### PROBLEM DESCRIPTION
Single out each line with the word "Blender" and copy it.

### SUPPLIED MATERIAL
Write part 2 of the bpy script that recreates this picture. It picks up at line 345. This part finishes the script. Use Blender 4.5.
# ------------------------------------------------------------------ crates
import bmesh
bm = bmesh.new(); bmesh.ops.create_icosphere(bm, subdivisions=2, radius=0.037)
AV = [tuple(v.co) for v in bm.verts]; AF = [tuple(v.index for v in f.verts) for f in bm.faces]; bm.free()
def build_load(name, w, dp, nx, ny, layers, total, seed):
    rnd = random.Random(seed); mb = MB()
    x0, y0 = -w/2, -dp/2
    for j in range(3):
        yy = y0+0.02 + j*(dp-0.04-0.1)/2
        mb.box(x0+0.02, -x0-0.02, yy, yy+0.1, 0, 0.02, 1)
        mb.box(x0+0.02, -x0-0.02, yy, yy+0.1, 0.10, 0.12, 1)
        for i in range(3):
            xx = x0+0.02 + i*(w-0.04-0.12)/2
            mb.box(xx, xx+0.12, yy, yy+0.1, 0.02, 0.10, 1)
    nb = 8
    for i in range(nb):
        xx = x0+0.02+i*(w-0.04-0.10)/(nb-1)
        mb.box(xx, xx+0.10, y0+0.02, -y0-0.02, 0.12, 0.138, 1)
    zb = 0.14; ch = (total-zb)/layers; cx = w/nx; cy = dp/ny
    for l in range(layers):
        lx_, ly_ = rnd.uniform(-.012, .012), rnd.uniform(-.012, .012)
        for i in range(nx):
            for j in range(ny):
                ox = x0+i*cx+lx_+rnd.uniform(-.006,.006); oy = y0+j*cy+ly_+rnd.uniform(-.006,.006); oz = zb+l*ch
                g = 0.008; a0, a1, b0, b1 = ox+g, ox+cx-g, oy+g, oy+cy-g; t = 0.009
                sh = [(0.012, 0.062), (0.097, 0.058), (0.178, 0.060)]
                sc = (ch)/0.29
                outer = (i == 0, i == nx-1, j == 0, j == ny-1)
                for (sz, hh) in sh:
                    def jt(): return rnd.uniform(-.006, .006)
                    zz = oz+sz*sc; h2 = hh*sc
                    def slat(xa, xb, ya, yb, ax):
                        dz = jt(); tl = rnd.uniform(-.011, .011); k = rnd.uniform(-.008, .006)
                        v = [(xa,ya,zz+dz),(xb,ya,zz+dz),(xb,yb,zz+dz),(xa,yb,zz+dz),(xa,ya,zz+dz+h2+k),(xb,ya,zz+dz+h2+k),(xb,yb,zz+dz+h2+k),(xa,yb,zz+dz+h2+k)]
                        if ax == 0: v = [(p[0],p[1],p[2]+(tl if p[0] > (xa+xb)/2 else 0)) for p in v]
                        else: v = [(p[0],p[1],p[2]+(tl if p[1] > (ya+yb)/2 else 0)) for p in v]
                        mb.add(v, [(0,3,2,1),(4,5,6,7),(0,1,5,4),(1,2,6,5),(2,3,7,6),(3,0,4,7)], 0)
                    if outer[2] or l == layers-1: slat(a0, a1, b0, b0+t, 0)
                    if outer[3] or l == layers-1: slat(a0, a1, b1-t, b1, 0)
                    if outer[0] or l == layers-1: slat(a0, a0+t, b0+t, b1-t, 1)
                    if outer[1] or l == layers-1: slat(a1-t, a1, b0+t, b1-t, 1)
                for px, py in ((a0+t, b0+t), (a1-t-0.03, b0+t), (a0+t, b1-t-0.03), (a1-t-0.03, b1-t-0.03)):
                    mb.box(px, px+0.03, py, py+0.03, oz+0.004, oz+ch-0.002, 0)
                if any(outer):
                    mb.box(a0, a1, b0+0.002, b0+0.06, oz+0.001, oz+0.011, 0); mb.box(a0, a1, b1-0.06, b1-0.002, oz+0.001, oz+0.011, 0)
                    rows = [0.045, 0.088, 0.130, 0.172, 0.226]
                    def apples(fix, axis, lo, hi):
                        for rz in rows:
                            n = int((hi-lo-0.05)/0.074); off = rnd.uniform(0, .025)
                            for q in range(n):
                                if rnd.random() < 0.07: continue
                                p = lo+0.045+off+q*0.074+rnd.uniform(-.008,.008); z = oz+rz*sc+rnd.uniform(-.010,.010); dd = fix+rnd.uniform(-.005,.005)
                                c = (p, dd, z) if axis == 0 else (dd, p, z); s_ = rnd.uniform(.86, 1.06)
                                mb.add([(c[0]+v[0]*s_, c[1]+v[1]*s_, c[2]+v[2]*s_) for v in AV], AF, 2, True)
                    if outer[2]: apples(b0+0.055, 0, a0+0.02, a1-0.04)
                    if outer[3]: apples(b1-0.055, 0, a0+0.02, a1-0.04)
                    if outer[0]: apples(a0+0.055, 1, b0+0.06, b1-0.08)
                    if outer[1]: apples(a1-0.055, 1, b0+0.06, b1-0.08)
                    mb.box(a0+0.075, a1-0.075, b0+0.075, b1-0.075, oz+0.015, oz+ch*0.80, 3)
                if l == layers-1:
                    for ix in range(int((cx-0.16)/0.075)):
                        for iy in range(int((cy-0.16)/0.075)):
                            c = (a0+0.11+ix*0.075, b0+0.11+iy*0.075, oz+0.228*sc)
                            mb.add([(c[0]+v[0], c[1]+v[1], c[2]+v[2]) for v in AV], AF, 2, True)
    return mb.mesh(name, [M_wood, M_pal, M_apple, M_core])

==

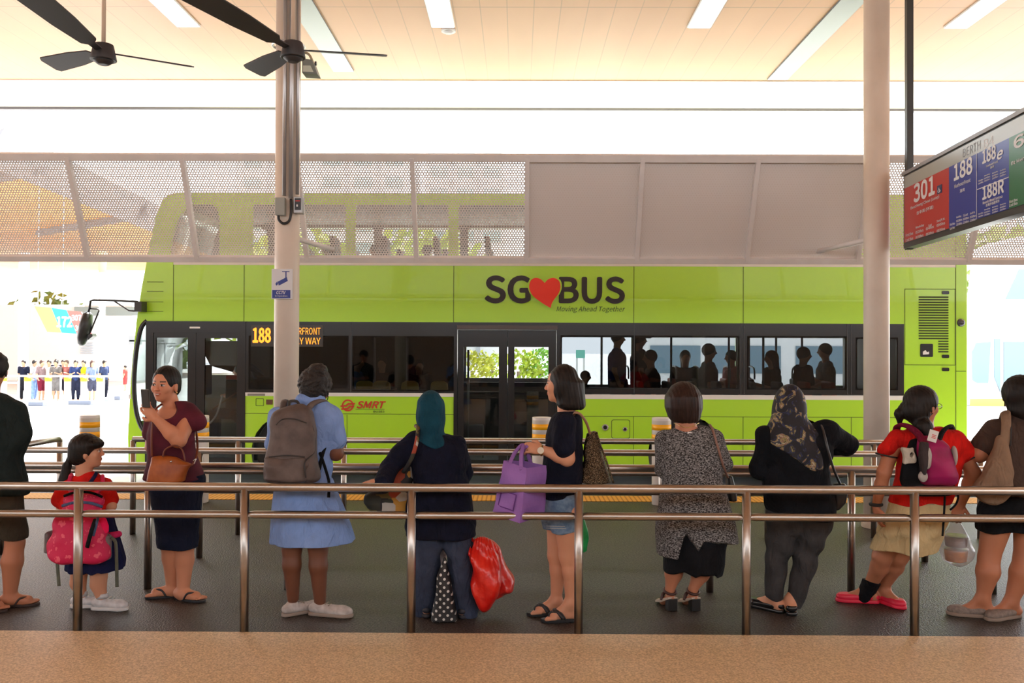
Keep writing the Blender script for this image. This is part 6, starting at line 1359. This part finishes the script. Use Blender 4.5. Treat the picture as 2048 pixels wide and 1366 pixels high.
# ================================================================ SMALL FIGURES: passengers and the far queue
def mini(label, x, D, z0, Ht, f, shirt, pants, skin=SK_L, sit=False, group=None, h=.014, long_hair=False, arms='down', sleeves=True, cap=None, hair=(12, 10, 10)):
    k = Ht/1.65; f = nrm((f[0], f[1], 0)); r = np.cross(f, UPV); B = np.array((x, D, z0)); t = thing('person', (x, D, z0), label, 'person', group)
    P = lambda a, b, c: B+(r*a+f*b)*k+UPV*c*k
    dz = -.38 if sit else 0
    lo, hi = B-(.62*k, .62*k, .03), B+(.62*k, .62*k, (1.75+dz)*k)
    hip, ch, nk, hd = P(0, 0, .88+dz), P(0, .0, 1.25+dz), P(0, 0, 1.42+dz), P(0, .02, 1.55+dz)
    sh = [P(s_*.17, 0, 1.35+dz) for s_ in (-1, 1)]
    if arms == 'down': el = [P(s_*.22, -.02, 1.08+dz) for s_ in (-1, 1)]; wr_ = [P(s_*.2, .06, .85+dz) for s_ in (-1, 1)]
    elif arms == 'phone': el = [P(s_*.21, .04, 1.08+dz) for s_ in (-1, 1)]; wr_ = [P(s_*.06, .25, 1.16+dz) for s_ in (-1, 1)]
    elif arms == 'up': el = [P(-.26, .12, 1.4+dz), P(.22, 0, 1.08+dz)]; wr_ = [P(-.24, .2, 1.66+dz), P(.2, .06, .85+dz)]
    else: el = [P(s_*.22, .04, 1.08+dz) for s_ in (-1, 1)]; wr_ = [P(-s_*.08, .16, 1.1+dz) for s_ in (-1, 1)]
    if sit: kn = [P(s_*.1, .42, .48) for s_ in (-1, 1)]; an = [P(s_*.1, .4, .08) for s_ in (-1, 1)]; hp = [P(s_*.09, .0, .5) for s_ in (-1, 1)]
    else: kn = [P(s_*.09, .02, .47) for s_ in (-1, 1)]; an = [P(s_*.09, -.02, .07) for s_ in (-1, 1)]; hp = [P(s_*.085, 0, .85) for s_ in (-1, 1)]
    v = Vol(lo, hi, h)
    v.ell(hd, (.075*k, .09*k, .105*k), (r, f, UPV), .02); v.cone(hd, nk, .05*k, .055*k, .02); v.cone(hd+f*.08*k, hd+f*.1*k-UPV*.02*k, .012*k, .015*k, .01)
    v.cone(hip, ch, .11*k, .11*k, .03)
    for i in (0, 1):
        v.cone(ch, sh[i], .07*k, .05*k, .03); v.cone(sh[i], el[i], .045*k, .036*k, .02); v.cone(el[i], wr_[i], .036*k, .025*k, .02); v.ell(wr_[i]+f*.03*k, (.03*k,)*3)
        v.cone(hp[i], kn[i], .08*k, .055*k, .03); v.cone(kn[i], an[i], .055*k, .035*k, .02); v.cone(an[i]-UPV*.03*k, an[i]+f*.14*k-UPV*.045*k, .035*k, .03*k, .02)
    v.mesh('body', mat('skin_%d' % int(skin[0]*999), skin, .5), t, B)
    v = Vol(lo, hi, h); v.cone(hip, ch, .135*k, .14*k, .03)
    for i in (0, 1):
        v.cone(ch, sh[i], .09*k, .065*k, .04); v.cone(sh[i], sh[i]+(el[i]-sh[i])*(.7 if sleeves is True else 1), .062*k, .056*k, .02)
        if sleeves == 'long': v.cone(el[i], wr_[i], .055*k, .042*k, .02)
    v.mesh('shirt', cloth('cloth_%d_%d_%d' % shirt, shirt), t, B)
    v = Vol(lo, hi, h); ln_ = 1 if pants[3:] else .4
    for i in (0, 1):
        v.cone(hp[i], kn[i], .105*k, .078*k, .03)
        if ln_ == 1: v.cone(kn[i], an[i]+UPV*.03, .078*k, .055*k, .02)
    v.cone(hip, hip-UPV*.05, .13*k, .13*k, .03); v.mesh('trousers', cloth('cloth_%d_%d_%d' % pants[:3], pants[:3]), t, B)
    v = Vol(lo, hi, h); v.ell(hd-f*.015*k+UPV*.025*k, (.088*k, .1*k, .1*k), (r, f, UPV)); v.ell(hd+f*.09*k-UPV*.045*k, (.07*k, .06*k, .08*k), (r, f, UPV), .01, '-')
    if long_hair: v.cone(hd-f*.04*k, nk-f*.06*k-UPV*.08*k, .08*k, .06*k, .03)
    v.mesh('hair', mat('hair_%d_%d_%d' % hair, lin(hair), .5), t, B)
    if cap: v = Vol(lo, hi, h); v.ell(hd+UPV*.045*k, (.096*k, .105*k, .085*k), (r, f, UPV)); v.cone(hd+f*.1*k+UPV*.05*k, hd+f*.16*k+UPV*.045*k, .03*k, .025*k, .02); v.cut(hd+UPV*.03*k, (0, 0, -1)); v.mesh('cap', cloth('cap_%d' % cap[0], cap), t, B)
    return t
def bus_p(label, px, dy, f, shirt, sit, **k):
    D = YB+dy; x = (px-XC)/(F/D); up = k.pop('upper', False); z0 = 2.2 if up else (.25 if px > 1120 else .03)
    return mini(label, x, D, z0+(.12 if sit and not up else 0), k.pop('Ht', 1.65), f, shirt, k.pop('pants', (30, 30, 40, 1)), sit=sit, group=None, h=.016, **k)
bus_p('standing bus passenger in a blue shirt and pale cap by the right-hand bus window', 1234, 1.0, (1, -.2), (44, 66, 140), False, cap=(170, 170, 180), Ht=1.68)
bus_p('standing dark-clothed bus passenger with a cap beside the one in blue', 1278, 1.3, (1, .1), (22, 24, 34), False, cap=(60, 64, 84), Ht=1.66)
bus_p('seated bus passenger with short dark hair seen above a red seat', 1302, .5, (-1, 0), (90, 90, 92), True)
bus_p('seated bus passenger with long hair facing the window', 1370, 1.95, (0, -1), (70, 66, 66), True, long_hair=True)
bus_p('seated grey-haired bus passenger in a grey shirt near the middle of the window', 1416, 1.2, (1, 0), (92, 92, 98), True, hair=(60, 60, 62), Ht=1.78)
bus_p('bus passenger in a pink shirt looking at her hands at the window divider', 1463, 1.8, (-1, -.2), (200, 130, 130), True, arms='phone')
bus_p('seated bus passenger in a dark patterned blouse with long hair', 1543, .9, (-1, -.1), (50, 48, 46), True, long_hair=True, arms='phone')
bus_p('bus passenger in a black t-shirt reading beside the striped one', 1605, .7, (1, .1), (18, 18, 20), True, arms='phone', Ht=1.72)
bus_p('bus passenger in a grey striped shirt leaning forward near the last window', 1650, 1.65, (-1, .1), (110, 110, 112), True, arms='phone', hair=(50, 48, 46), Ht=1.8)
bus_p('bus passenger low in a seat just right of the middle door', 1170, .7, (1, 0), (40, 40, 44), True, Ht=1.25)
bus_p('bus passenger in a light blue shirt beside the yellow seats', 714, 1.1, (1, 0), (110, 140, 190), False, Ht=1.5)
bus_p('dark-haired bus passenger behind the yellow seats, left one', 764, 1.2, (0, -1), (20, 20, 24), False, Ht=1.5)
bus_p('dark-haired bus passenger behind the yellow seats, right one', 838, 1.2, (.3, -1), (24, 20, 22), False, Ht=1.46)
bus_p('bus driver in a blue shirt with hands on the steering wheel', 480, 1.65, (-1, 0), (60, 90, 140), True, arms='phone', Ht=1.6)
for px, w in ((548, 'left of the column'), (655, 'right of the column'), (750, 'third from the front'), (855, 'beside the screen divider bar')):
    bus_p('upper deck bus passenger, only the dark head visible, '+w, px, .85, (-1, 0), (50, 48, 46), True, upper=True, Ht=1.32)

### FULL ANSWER
Write part 2 of the bpy script that recreates this picture. It picks up at line 345. This part finishes the script. Use Blender 4.5.
Keep writing the Blender script for this image. This is part 6, starting at line 1359. This part finishes the script. Use Blender 4.5. Treat the picture as 2048 pixels wide and 1366 pixels high.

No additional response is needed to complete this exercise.